The former director of Overwatch and a veteran of the gaming industry, Jeff Kaplan, recently revealed the reasons behind his departure from Blizzard during an in-depth interview. In it, Kaplan explains how high expectations surrounding esports and sequel development, alongside intense demands from C-suite executives that “broke him”.
In a podcast episode with Lex Friedman (which runs over five hours), Kaplan goes in-depth on his time at Blizzard, running up to the events leading to his sudden departure in 2021, when Overwatch 2 was still in development.
The failure of Overwatch League

Following the massive success of Overwatch in 2016, Blizzard launched Overwatch League in 2018 during an era where esports were becoming more popular than ever before and attracted big investor attention. While Kaplan explains his belief in the project at the beginning, the cracks began to appear when Overwatch League was oversold to investors.
“It got overmarketed to the people buying the teams. They went on this roadshow where they had a deck, and you can put anything in a deck and sell anything, and they were pretty much selling the Brooklyn Bridge, that Overwatch League was going to be more popular than the NFL.”
“There was too much focus on ‘let’s make lots of money really fast’.”
Jeff Kaplan on Overwatch League’s failure
Following billionaire investments in teams came an exclusive deal with Twitch for the streaming rights to the League, which presented “huge technical challenges” for the development team, including spectator cameras and skins for all the League’s teams, which took valuable time and resources away from support for the game and development of a sequel.
“It was a great idea that had the wrong instincts. I don’t know how to phrase this in a way that’s not damning, but there was too much focus on ‘let’s make lots of money really fast’, and a lot of people got dragged into it.”
While Overwatch League never reached the heights Blizzard seemed to expect, the pressures of financial success remained heavy on the development team, especially surrounding the creation of Overwatch 2. Kaplan explained:
“So everybody defaulted back to: ‘Hey, didn’t Overwatch make like $500 million just in the live game last year? What can we sell, what can you give us?’ That pressure comes onto the team, and then the pressure to ship Overwatch 2, and all care and love that we had for the live game and the live service– let’s just make events, and new heroes, and new maps–we’re losing all these resources.”
Profit demands from C-Suite executives

After some discussion about the development of Overwatch 2, primarily the PvE versus PvP elements of the game that Kaplan had hoped to implement, Kaplan dives into what “broke him” at Blizzard.
“That was just the biggest ‘f*ck you’ moment I had in my career.”
Jeff Kaplan, former Overwatch director
“I got called into the CFO’s office and he sits me down and he says, he gives me a date, which at the time was 2020, and was going to slip to 2021, but at the time it was 2020, and he said, ‘Overwatch has to make [bleep] in 2020, and then every year after that it needs a recurring revenue of [bleep]’ and then he says to me ‘if it doesn’t do [bleep] we’re going to lay off 1,000 people, and that’s going to be on you’. That was just the biggest ‘f*ck you’ moment I had in my career.”
(Note: The bleeps were added into the audio to adhere to Kaplan’s confidentiality agreement with the company.)
Continuing on his feelings surrounding his departure, Kaplan stated, “I had believed I would never work any place but Blizzard. I loved it. It was a part of who I was, and I felt I was a part of it. And I literally thought I would retire from the place. I never thought the day would come. And that was it, I was like, ‘we’re done here’.”
“Luckily for Blizzard, that CFO is no longer there.”
The CFO at the time, according to LinkedIn, was Dennis Durkin, who left the company shortly after Kaplan. Former Blizzard president Mike Ybarra wrote on social media following the release of the podcast to state that the CFO Kaplan is referring to is not Durkin, though he didn’t clarify on who Kaplan may be referring to.
To finish off his thoughts surrounding his departure, Kaplan warned creatives at game developers against giving too much to executives and companies that don’t value them.
“I wish developers would understand their own value more, and stop handing the golden goose to people who don’t deserve it.”

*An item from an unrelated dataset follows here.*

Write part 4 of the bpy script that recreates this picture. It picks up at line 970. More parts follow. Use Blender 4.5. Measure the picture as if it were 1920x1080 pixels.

It’s disappointing to hear that, behind the scenes, corporate greed derailed legendary developers from creating games they were passionate about, especially at a studio as iconic as Blizzard.
Thankfully, Kaplan still has more in the tank, as he revealed on the podcast his new indie game studio, named Kintsugiyama, as well as its first title, The Legend of California. The game is an action-survival FPS, according to its new Steam page, “set on the mythical Island of California during the gold rush era.” Players can wishlist it now, with an early access release date set for sometime this year.